The same Nilgiri Mountains had a fantastic collection of over 1500 roses owned by the Maharaja of Pitapuram, a princely state in the 1940's.
Sir Edwin Lutyens, the famous British architect who designed the Viceregal Lodge in Delhi in the early 20th century (which later became the President of India's official residence) also designed and laid out, around it, a magnificent Mughal style formal garden which boasted an array of roses. This garden is open to the public every spring.
Soon after India gained Independence, in 1947, a spanking new capital was built for the state of Punjab in north India by the well- known French architect, le Corbusier and a beautiful 30 acre rose garden laid out. This is now called 'The Zakir Hussain Rose Garden' named after a President of India who was a connoisseur of roses. A feature of this garden, commented upon rapturously by the English author Hazel le Rougetel talks of her sitting in the shade of the climbing Noisette, 'Marechal Niel'.

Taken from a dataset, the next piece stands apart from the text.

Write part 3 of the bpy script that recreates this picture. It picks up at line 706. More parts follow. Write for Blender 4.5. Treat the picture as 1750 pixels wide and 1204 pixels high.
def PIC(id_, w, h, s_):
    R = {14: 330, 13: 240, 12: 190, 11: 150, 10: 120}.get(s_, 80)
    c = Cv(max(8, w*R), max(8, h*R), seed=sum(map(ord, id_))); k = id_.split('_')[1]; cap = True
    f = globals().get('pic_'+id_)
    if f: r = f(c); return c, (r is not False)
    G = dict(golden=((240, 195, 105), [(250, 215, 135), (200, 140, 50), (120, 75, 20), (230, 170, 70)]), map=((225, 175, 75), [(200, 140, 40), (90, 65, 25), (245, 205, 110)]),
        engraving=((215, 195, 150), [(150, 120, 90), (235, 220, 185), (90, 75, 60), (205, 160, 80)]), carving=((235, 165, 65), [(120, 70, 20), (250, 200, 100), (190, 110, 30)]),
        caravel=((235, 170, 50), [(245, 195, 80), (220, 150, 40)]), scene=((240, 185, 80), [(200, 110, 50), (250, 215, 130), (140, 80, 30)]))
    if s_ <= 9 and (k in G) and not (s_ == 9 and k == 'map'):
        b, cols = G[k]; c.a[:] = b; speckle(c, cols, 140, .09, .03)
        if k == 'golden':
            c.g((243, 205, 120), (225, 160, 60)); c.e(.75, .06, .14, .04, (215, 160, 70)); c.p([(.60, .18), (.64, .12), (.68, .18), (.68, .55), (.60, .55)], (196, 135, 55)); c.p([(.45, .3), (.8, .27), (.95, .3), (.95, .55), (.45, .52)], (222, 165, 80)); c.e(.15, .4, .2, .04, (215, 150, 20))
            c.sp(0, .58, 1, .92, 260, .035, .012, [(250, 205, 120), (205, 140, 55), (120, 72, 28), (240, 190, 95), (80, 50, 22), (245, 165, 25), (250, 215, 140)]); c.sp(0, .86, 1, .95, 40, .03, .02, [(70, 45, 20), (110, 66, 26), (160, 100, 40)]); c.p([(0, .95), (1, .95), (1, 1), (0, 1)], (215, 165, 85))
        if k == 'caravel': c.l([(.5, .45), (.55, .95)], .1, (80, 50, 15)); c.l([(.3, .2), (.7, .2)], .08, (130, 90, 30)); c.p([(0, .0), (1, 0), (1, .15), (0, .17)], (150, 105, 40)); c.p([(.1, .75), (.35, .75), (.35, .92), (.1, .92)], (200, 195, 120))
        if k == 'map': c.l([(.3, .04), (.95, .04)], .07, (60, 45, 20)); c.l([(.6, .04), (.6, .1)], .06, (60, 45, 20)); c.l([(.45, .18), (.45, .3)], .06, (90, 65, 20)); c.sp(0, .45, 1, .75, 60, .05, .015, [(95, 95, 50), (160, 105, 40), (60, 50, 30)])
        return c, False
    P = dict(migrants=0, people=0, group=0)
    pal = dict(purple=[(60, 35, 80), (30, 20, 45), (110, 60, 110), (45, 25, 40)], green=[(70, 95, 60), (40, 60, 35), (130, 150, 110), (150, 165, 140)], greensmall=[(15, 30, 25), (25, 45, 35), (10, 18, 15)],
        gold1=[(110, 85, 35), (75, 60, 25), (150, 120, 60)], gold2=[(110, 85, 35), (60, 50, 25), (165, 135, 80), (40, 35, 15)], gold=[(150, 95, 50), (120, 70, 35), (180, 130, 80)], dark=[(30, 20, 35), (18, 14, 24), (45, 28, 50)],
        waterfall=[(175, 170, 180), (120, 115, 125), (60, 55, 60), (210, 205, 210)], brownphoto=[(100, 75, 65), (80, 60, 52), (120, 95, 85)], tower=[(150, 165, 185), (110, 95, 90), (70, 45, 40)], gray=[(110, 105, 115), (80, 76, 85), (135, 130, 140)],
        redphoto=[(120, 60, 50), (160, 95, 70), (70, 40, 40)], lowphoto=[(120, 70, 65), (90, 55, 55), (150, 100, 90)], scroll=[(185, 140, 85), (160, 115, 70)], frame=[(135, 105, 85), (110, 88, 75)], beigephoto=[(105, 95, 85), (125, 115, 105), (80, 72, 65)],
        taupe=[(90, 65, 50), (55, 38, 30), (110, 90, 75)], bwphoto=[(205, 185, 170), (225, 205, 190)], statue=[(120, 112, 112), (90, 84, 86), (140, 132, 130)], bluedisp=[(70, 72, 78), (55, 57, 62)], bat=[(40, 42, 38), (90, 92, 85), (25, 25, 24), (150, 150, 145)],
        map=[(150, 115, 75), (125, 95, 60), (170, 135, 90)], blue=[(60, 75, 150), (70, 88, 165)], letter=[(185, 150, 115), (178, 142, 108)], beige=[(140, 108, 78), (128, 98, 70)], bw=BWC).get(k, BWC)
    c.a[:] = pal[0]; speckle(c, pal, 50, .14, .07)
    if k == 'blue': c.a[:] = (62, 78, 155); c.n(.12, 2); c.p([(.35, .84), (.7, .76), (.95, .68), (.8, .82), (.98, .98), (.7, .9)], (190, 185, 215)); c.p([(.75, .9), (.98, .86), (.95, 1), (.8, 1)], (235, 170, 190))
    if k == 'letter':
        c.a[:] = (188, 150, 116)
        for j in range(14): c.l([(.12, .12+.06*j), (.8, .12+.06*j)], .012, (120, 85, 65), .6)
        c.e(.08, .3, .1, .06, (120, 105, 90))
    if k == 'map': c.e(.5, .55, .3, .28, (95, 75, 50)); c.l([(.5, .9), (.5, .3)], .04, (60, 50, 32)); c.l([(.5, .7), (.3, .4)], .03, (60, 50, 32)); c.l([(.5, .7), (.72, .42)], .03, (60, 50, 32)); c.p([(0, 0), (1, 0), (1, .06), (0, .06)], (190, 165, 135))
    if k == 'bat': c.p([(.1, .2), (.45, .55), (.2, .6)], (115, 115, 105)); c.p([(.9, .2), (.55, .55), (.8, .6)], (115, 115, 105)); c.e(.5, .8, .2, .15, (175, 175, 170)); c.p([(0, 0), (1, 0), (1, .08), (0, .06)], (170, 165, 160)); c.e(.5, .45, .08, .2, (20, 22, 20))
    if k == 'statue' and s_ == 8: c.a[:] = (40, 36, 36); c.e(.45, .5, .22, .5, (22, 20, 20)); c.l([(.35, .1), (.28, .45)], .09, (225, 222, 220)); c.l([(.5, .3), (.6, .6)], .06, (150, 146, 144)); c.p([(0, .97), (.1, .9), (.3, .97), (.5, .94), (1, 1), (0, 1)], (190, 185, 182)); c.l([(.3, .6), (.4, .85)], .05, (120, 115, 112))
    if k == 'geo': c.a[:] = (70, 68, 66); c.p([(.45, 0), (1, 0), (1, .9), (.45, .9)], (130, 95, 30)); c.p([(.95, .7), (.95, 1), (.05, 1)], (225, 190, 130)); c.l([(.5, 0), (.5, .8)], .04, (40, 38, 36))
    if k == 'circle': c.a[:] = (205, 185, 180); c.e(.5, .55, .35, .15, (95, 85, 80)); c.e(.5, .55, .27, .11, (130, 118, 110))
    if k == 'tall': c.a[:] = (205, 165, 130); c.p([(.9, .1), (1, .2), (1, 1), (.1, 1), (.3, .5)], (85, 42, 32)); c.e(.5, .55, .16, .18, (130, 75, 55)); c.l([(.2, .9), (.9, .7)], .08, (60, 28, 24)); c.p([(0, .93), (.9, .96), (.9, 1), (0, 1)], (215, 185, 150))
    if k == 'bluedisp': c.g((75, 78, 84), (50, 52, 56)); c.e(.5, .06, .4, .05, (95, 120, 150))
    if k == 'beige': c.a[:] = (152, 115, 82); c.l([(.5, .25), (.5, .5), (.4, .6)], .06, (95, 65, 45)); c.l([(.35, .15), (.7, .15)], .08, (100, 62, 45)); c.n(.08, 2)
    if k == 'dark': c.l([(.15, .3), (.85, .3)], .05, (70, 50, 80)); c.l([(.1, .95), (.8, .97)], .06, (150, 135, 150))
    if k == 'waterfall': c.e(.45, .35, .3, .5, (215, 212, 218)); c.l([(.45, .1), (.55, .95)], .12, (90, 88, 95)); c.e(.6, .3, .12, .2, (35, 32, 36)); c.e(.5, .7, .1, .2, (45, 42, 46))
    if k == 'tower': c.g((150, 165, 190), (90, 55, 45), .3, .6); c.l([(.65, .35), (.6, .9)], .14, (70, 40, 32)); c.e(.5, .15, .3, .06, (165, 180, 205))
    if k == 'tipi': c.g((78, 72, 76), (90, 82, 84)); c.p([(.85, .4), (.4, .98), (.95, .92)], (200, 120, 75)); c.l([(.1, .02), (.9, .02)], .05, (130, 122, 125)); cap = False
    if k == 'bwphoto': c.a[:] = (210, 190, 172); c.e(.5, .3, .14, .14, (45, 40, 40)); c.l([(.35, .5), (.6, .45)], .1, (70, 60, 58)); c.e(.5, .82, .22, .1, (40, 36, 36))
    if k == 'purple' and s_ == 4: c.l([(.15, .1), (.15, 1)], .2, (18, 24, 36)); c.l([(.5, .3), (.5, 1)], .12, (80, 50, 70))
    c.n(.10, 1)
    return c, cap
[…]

Much more recently, in 1995, was started the Centenary Rose Park in Ootacamund in the same Nilgiri Mountains mentioned earlier, which has over 2000 varieties, mainly modern roses.
You would have seen photographs of some of these gardens in the Exhibition mounted by Clair.
The rose movement in India gathered strength with the establishment of many rose societies including the doyen of them all, the Rose Society of India, in Delhi. An apex body, the Indian Rose Federation, representing these societies, was founded in 1978 and a rose annual, which highlights developments in the rose world, both Indian and global, is published in time for the annual national rose convention held every January.
One outstanding innovation which contributed to the growth of the rose movement, was the 'Polybag' method of rose propagation, which was the brain child of Mr. N.A. Joshi, an engineer, not a horticulturist, of Western India. A flow chart showing how this is done is in the Exhibition. Without exaggeration, some millions of roses have been budded by this method. May I add that planting roses dispatched bare-root in the tropical warmth of India is a heartbreaking experience for most rosarians, and so the polybag method was very timely indeed.